INFORMATION SHOWN:
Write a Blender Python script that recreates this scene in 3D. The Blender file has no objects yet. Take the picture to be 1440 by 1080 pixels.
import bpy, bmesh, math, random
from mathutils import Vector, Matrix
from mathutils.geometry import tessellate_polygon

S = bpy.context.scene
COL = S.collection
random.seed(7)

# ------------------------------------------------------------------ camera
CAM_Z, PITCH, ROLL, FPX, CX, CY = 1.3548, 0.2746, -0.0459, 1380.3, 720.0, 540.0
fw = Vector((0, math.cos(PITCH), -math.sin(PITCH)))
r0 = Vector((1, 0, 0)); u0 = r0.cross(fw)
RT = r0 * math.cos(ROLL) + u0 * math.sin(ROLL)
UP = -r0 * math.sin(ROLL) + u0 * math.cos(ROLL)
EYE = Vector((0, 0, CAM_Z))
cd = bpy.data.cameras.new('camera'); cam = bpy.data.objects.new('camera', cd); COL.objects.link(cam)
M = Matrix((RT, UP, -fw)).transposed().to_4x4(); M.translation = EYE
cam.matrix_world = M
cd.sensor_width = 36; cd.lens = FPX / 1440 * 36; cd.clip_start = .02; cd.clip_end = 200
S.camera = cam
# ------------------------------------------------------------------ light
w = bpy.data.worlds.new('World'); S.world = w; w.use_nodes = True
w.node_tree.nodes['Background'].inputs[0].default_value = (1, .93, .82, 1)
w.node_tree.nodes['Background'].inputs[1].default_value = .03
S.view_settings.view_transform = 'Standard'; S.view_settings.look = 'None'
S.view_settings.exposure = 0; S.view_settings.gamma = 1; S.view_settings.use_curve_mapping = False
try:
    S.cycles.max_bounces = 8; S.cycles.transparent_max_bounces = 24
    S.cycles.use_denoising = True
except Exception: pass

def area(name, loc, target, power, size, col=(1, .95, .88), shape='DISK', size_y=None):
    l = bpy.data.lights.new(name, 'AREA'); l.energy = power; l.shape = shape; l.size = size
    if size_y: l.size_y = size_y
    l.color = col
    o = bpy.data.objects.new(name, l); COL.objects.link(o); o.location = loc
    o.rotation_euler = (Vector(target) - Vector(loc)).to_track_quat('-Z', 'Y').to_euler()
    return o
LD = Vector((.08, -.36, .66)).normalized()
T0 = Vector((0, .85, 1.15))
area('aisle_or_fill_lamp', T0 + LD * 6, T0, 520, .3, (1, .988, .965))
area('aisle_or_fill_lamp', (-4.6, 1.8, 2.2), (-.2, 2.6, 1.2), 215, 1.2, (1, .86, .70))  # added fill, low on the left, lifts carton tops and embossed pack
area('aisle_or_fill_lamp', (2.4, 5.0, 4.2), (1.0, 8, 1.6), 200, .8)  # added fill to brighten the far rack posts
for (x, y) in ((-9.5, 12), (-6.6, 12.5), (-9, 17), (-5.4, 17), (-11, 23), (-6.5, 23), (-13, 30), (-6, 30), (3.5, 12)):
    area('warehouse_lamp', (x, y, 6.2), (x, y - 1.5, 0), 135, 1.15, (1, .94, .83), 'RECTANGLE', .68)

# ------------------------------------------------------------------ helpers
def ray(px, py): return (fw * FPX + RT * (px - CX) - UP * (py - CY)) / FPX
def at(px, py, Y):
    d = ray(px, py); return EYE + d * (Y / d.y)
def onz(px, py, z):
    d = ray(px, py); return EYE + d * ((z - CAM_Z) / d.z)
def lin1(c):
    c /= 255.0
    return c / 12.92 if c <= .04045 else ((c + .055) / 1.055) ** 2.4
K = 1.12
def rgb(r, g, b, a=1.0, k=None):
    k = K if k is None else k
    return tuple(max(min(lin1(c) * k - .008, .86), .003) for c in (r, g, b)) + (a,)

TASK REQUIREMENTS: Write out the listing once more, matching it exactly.

TASK SOLUTION:
Write a Blender Python script that recreates this scene in 3D. The Blender file has no objects yet. Take the picture to be 1440 by 1080 pixels.
import bpy, bmesh, math, random
from mathutils import Vector, Matrix
from mathutils.geometry import tessellate_polygon

S = bpy.context.scene
COL = S.collection
random.seed(7)

# ------------------------------------------------------------------ camera
CAM_Z, PITCH, ROLL, FPX, CX, CY = 1.3548, 0.2746, -0.0459, 1380.3, 720.0, 540.0
fw = Vector((0, math.cos(PITCH), -math.sin(PITCH)))
r0 = Vector((1, 0, 0)); u0 = r0.cross(fw)
RT = r0 * math.cos(ROLL) + u0 * math.sin(ROLL)
UP = -r0 * math.sin(ROLL) + u0 * math.cos(ROLL)
EYE = Vector((0, 0, CAM_Z))
cd = bpy.data.cameras.new('camera'); cam = bpy.data.objects.new('camera', cd); COL.objects.link(cam)
M = Matrix((RT, UP, -fw)).transposed().to_4x4(); M.translation = EYE
cam.matrix_world = M
cd.sensor_width = 36; cd.lens = FPX / 1440 * 36; cd.clip_start = .02; cd.clip_end = 200
S.camera = cam
# ------------------------------------------------------------------ light
w = bpy.data.worlds.new('World'); S.world = w; w.use_nodes = True
w.node_tree.nodes['Background'].inputs[0].default_value = (1, .93, .82, 1)
w.node_tree.nodes['Background'].inputs[1].default_value = .03
S.view_settings.view_transform = 'Standard'; S.view_settings.look = 'None'
S.view_settings.exposure = 0; S.view_settings.gamma = 1; S.view_settings.use_curve_mapping = False
try:
    S.cycles.max_bounces = 8; S.cycles.transparent_max_bounces = 24
    S.cycles.use_denoising = True
except Exception: pass

def area(name, loc, target, power, size, col=(1, .95, .88), shape='DISK', size_y=None):
    l = bpy.data.lights.new(name, 'AREA'); l.energy = power; l.shape = shape; l.size = size
    if size_y: l.size_y = size_y
    l.color = col
    o = bpy.data.objects.new(name, l); COL.objects.link(o); o.location = loc
    o.rotation_euler = (Vector(target) - Vector(loc)).to_track_quat('-Z', 'Y').to_euler()
    return o
LD = Vector((.08, -.36, .66)).normalized()
T0 = Vector((0, .85, 1.15))
area('aisle_or_fill_lamp', T0 + LD * 6, T0, 520, .3, (1, .988, .965))
area('aisle_or_fill_lamp', (-4.6, 1.8, 2.2), (-.2, 2.6, 1.2), 215, 1.2, (1, .86, .70))  # added fill, low on the left, lifts carton tops and embossed pack
area('aisle_or_fill_lamp', (2.4, 5.0, 4.2), (1.0, 8, 1.6), 200, .8)  # added fill to brighten the far rack posts
for (x, y) in ((-9.5, 12), (-6.6, 12.5), (-9, 17), (-5.4, 17), (-11, 23), (-6.5, 23), (-13, 30), (-6, 30), (3.5, 12)):
    area('warehouse_lamp', (x, y, 6.2), (x, y - 1.5, 0), 135, 1.15, (1, .94, .83), 'RECTANGLE', .68)

# ------------------------------------------------------------------ helpers
def ray(px, py): return (fw * FPX + RT * (px - CX) - UP * (py - CY)) / FPX
def at(px, py, Y):
    d = ray(px, py); return EYE + d * (Y / d.y)
def onz(px, py, z):
    d = ray(px, py); return EYE + d * ((z - CAM_Z) / d.z)
def lin1(c):
    c /= 255.0
    return c / 12.92 if c <= .04045 else ((c + .055) / 1.055) ** 2.4
K = 1.12
def rgb(r, g, b, a=1.0, k=None):
    k = K if k is None else k
    return tuple(max(min(lin1(c) * k - .008, .86), .003) for c in (r, g, b)) + (a,)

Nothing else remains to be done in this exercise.